Wow Sparks - I have wondered and I know my H is concerned about having to see my family. In my head, I think, the key is that you're saying she's important (more important than your family, since she and your son are your FAMILY) and you are asking her to trust you 1) that you won't rush it (but she has to make an effort to heal both families), 2) that you know your family and believe they will be civil and try, for your and your son's sake, and 3) that you have her back and will stand up for her. You may have to do some family events solo, talk to people behind the scenes, reintegrate her slowly with more welcoming family first. Think about some of the things you would do, so that you could reassure her. Guys, does that fall into your no more Mr Nice Guy stuff do's or is that don't, in your opinion? She's going to have to step up and put herself out there at some point.

One suggestion, don't tell your fam right away if she wants to reconcile. Keep it your private exploratory time with each other, without extra pressure. I really agree with the sex/romance stuff. It's kind of like dating a new person, right?

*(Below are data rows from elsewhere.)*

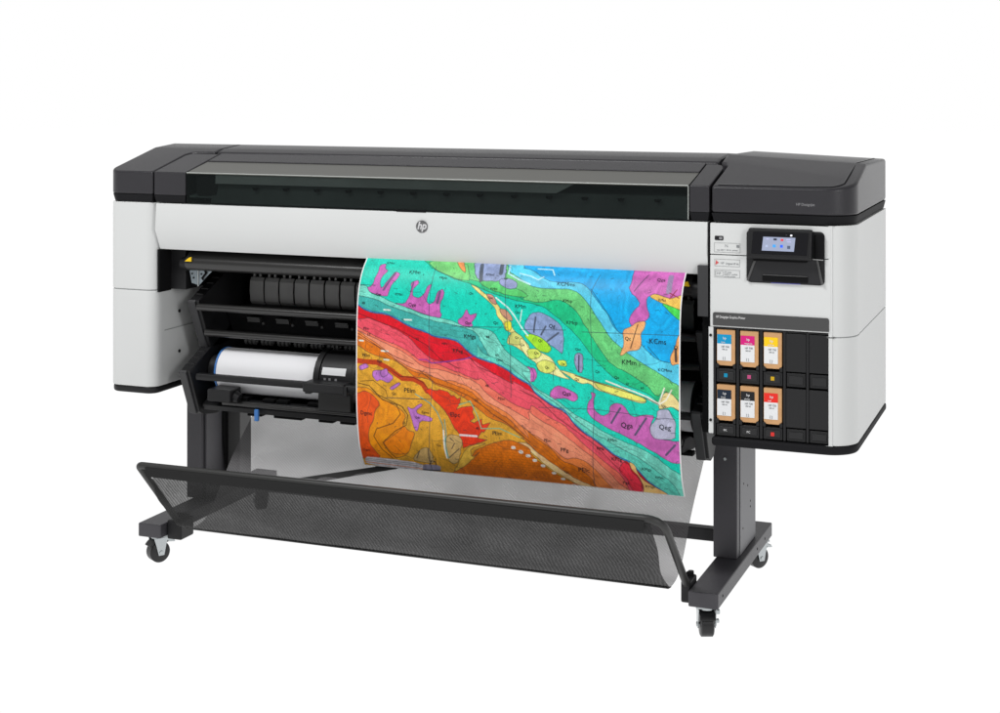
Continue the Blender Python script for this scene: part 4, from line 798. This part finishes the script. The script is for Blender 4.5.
# vertex grid
nu, nv = GW, GH
uu = np.linspace(0, 1, nu); vv = np.linspace(0, 1, nv)
yy, zz = sheet_yz(vv)
X = np.repeat((XL + (XR - XL) * uu)[None, :], nv, 0); Y = np.repeat(yy[:, None], nu, 1); Z = np.repeat(zz[:, None], nu, 1)
# the corners curl a touch and the sheet is not perfectly flat
def sheet_off(u, v): return -.0035 * np.sin(u * 5.2 + 1.1) * np.clip((v - .12) * 2, 0, 1) * .8 - .004 * (v ** 6) * (np.abs(u - .5) * 2) ** 2
Y = Y + sheet_off(uu[None, :], vv[:, None])
co = np.stack([X, Y, Z], -1).reshape(-1, 3).astype(np.float32)
idx = np.arange(nu * nv).reshape(nv, nu)
quads = np.stack([idx[:-1, :-1], idx[1:, :-1], idx[1:, 1:], idx[:-1, 1:]], -1).reshape(-1, 4)
me = bpy.data.meshes.new('map_print'); nf = len(quads)
me.vertices.add(len(co)); me.vertices.foreach_set('co', co.ravel())
me.loops.add(nf * 4); me.loops.foreach_set('vertex_index', quads.ravel().astype(np.int32))
me.polygons.add(nf); me.polygons.foreach_set('loop_start', np.arange(0, nf * 4, 4, dtype=np.int32)); me.polygons.foreach_set('loop_total', np.full(nf, 4, np.int32))
me.update(); me.validate(); me.polygons.foreach_set('use_smooth', [True] * nf)
at = me.color_attributes.new('ink', 'FLOAT_COLOR', 'POINT')
rgba = np.ones((nu * nv, 4), np.float32); rgba[:, :3] = img.reshape(-1, 3); at.data.foreach_set('color', rgba.ravel())
M_MAP = bpy.data.materials.new('printed_map_paper'); M_MAP.use_nodes = True; n = M_MAP.node_tree; p = n.nodes['Principled BSDF']
p.inputs['Roughness'].default_value = .45; p.inputs['Specular IOR Level'].default_value = .25
ca = n.nodes.new('ShaderNodeVertexColor'); ca.layer_name = 'ink'
n.links.new(ca.outputs[0], p.inputs['Base Color'])
MP = link('map_print', me, M_MAP)
tag(MP, 'large colourful geological map on paper hanging out of the printer front', 'printed map')
so = MP.modifiers.new('thickness', 'SOLIDIFY'); so.thickness = .0006; so.offset = 1
# lettering of the map, one mesh laid on the sheet
bm = bmesh.new()
for s, lu, lv, size in LETTERS:
    t = text_mesh(s, size, 0, 'CENTER', res=2)
    for v_ in t.vertices:
        x = XL + (XR - XL) * lu + v_.co.x; uq = (x - XL) / (XR - XL); vq = lv - v_.co.y / ARCL
        y, z = sheet_yz(vq); v_.co = (x, float(y) + float(sheet_off(uq, vq)) - .0016, float(z))
    bm.from_mesh(t); bpy.data.meshes.remove(t)
me = bpy.data.meshes.new('map_lettering'); bm.to_mesh(me); bm.free()
link('map_lettering', me, mat('map_ink', srgb(25, 35, 40), .6, .2), MP)

# ------------------------------------------------------------------ stand
ZB, ZT = .096, .142
def foot(x0, x1):
    f = box('foot', x0, x1, -.37, .42, ZB, ZT, M_STEEL, PR, .004, 3)
    return f
FL_ = foot(-1.123, -1.034); FR_ = foot(.794, .884)
for y in (-.31, .18, .30): tube('foot_hole', [(.884, y, .12), (.8848, y, .12)], .004, M_BLACK2, FR_, 10)
# right column
CR = box('column', .7865, .863, -.025, .245, ZT, .572, M_STEEL, PR, .003)
box('column_cheek', .8632, .8652, .012, .24, ZT + .002, .572, mat('lighter_painted_steel', (.17, .17, .18), .5, .35, var=.04), CR, .001)
for y, z in ((.06, .54), (.12, .34), (.16, .28), (.16, .262), (.06, .36), (.05, .22), (.2, .47)): tube('column_hole', [(.8652, y, z), (.8658, y, z)], .0035, M_BLACK2, CR, 8)
tube('column_screw', [(.825, -.025, .455), (.825, -.028, .455)], .005, M_CHROME, CR, 10)
# left column
CLm = box('column', -1.147, -1.083, -.035, .245, ZT, .60, M_STEEL, PR, .003)
box('column_cheek', -1.0828, -1.074, -.020, .085, ZT, .60, M_STEEL, CLm, .002)
box('column_gusset', -1.0738, -1.022, .125, .205, ZT, .52, mat('grey_painted_steel', (.075, .075, .075), .5, .3), CLm, .002)
prism('gusset_shadow_plate', [(.088, .52), (.123, .52), (.123, .20), (.117, .20), (.090, .34)], 'x', -1.0735, -1.0715, M_BLACK2, CLm)
tube('column_bolt', [(-1.073, .05, .495), (-1.068, .05, .495)], .005, M_CHROME, CLm, 10)
for y, z in ((.02, .47), (.05, .47), (.03, .45)): tube('column_hole', [(-1.074, y, z), (-1.0733, y, z)], .003, M_BLACK2, CLm, 8)
box('stand_crossbar', -1.0738, .7863, .02, .06, .176, .216, mat('dark_painted_bar', (.018, .018, .020), .5, .25), PR, .003)

def caster(x, y, rz, lever=1):
    c = empty('caster', (x, y, 0), rz); c.parent = PR
    R = .036
    # wheel: axis along local x
    bm = tube_bm([(-.020, 0, R), (-.0165, 0, R), (.0165, 0, R), (.020, 0, R)], [R * .86, R, R, R * .86], 32); finish('wheel', bm, M_RUBBER, c)
    prism('fender', arc2(0, R, .045, 50, 150, 12) + arc2(0, R, .039, 150, 50, 12), 'x', -.0235, .0235, M_RUBBER, c, .002)
    bm = bmesh.new()
    for s in (-1, 1):
        prism_bm([(-.026, .086), (.026, .086), (.018, .060), (.011, R - .010), (-.009, R - .010), (-.018, .060)], 'x', s * .0258 - .0014, s * .0258 + .0014, bm)
    tube_bm([(-.030, 0, R), (.030, 0, R)], .007, 12, bm)
    tube_bm([(0, 0, .082), (0, 0, .0885)], .024, 20, bm)
    finish('fork', bm, M_CHROME, c, .001)
    box('mount_plate', -.034, .034, -.028, .028, .0885, .0955, M_CHROME, c, .0015)
    prism('brake_lever', [(.018, .078), (.030, .080), (.054, .070), (.060, .060), (.044, .062), (.020, .066)], 'x', -.012, .012, M_CHROME, c, .003) if lever else None
    return c
caster(.838, -.325, math.radians(22), 0)
caster(-1.080, -.315, math.radians(-32))
caster(.842, .372, math.radians(-38))
caster(-1.078, .372, math.radians(40))
fr = [o for o in PR.children if o.name.startswith('caster')][0]
prism('brake_lever', [(-.006, .078), (.010, .078), (.010, .066), (-.006, .066)], 'x', .0272, .040, M_CHROME, fr, .002)
prism('brake_lever', [(-.006, .050), (.008, .050), (.008, .040), (-.006, .040)], 'x', .0272, .038, M_CHROME, fr, .002)

# ------------------------------------------------------------------ catch basket: frame tube and mesh sling
A0, A1 = (-1.000, -.300, .130), (-.997, -.552, .392)
B1, B0 = (.768, -.552, .396), (.778, -.310, .130)
path = [A0] + fillet(A0, A1, B1, .018) + fillet(A1, B1, B0, .06) + [B0]
BK = tube('basket_frame', path, .0115, mat('basket_tube_plastic', (.036, .036, .035), .4, .35), PR, 16)
for x0, x1, z in ((-1.032, -.975, .122), (.762, .7925, .128)):
    box('frame_clamp', x0, x1, -.335, -.255, z - .035, z + .030, M_BLACK, PR, .006, 3)
    box('clamp_jaw', x0 + .004, x1 - .004, -.285, -.275, z - .03, z + .042, M_BLACK2, bpy.data.objects['frame_clamp'] if x0 < 0 else bpy.data.objects['frame_clamp.001'], .002)
    tube('clamp_knob', [((x0 + x1) / 2, -.27, z + .028), ((x0 + x1) / 2, -.27, z + .042)], .009, M_BLACK, bpy.data.objects['frame_clamp'] if x0 < 0 else bpy.data.objects['frame_clamp.001'], 12)
def mesh_cloth(name, col, t, wl=.10, wscale=52.):
    m = bpy.data.materials.new(name); m.use_nodes = True; n = m.node_tree; p = n.nodes['Principled BSDF']; out = n.nodes['Material Output']
    p.inputs['Base Color'].default_value = tuple(col) + (1,); p.inputs['Roughness'].default_value = .8; p.inputs['Specular IOR Level'].default_value = .15
    tr = n.nodes.new('ShaderNodeBsdfTransparent'); mx = n.nodes.new('ShaderNodeMixShader')
    tc = n.nodes.new('ShaderNodeTexCoord'); w1 = n.nodes.new('ShaderNodeTexWave'); w1.wave_type = 'BANDS'; w1.bands_direction = 'DIAGONAL'
    w1.inputs['Scale'].default_value = wscale; w1.inputs['Distortion'].default_value = 2.5; w1.inputs['Detail'].default_value = 1
    nz = n.nodes.new('ShaderNodeTexNoise'); nz.inputs['Scale'].default_value = 160; nz.inputs['Detail'].default_value = 2
    ad = n.nodes.new('ShaderNodeMath'); ad.operation = 'ADD'
    mr = n.nodes.new('ShaderNodeMapRange'); mr.inputs[1].default_value = .75; mr.inputs[2].default_value = 2.5
    mr.inputs[3].default_value = 1 - t - wl; mr.inputs[4].default_value = 1 - t + wl
    n2 = n.nodes.new('ShaderNodeTexNoise'); n2.inputs['Scale'].default_value = 4.5; n2.inputs['Detail'].default_value = 3; n2.inputs['Distortion'].default_value = 1.2  # broad fold shading put into the cloth's opacity
    a2 = n.nodes.new('ShaderNodeMath'); a2.operation = 'MULTIPLY_ADD'; a2.inputs[1].default_value = 1.3
    n.links.new(tc.outputs['Object'], n2.inputs[0]); n.links.new(n2.outputs[0], a2.inputs[0])
    n.links.new(tc.outputs['Object'], w1.inputs[0]); n.links.new(tc.outputs['Object'], nz.inputs[0])
    n.links.new(w1.outputs[1], ad.inputs[0]); n.links.new(nz.outputs[0], ad.inputs[1]); n.links.new(ad.outputs[0], a2.inputs[2]); n.links.new(a2.outputs[0], mr.inputs[0]); n.links.new(mr.outputs[0], mx.inputs[0])
    n.links.new(tr.outputs[0], mx.inputs[1]); n.links.new(p.outputs[0], mx.inputs[2]); n.links.new(mx.outputs[0], out.inputs[0])
    return m
M_NET = mesh_cloth('grey_mesh_cloth', (.19, .185, .19), .27, .14)
M_NETD = mesh_cloth('black_mesh_cloth', (.028, .028, .028), .14, .105)
def sheet(name, prof, x0, x1, m, parent, amp=.0, nx=90, sag=0.):
    prof = smooth_profile(prof, 6); bm = bmesh.new(); rows = []
    for j, (y, z) in enumerate(prof):
        row = []
        s = j / (len(prof) - 1)
        for i in range(nx + 1):
            u = i / nx; e = math.sin(math.pi * s)
            a = amp * e * (math.sin(u * 23 + s * 5) * .5 + math.sin(u * 47 - s * 9 + 1) * .25 + math.sin(u * 9 + s * 14) * .6)
            row.append(bm.verts.new((x0(s) + (x1(s) - x0(s)) * u, y - a, z - abs(sag) * e * math.sin(math.pi * u))))
        rows.append(row)
    for a, b in zip(rows, rows[1:]):
        for i in range(nx): bm.faces.new((a[i], a[i + 1], b[i + 1], b[i]))
    return finish(name, bm, m, parent)
backp = [(.075, .505), (.044, .440), (-.086, .335), (-.149, .276), (-.185, .238), (-.234, .190), (-.293, .155), (-.36, .148), (-.41, .158)]
RN = sheet('rear_net', backp, lambda s: -.925 + .02 * s, lambda s: .742, M_NET, PR, .004)
# a sewn band runs down the rear net
bm = bmesh.new()
for j, ((y0, z0, a0, b0), (y1, z1, a1, b1)) in enumerate([((.0, .408, -.20, -.11), (-.087, .3350, -.372, -.290)), ((-.087, .3350, -.372, -.290), (-.1385, .2870, -.628, -.527))]):
    bm.faces.new([bm.verts.new(q) for q in ((a0, y0 - .003, z0), (b0, y0 - .003, z0), (b1, y1 - .003, z1 - .001), (a1, y1 - .003, z1 - .001))])
finish('net_band', bm, mat('dark_band_cloth', (.045, .045, .045), .8, .15), RN, smooth=False)
frontp = [(-.41, .158), (-.452, .185), (-.485, .235), (-.515, .30), (-.545, .372), (-.554, .395)]
FN = sheet('front_net', frontp, lambda s: -.905 - .072 * s, lambda s: .752 - .022 * s, M_NETD, PR, .016)
sheet('net_hem', [(-.5600, .359), (-.564, .372), (-.5665, .384), (-.566, .392)], lambda s: -.962, lambda s: .715, mat('black_hem_cloth', (.022, .022, .022), .8, .15), FN)
sheet('net_hem', [(-.360, .1455), (-.40, .151), (-.425, .163)], lambda s: -.905, lambda s: .742, MATS['black_hem_cloth'], FN)
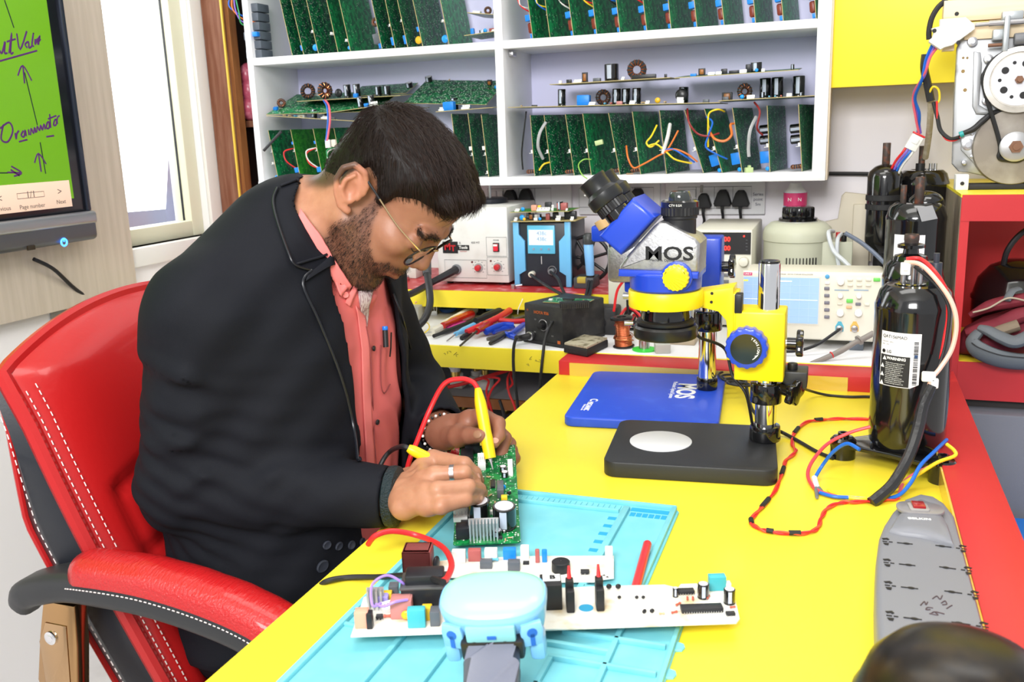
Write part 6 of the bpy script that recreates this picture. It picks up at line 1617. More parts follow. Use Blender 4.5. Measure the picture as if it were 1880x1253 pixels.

You're not going to try to sleep with them or take them to meet your parents after a couple dates.

My dad HATES my H right now. But you know what, he's the one that said to give him a chance to explain himself. He also suggested I not come home for Tgiving, that maybe we needed to be together as our 4 person family more than we needed to be with extended family. Ultimately, she's going to have to earn the trust of your family back too. She's got to be willing to say, you know what, it's worth it. Being a family is worth it. Deep down inside, my dad knows he cannot alienate my H without driving me away or hurting the kids. My H just doesnt understand that yet and neither does your wife.


Faith is, at one and the same time, absolutely necessary and altogether impossible.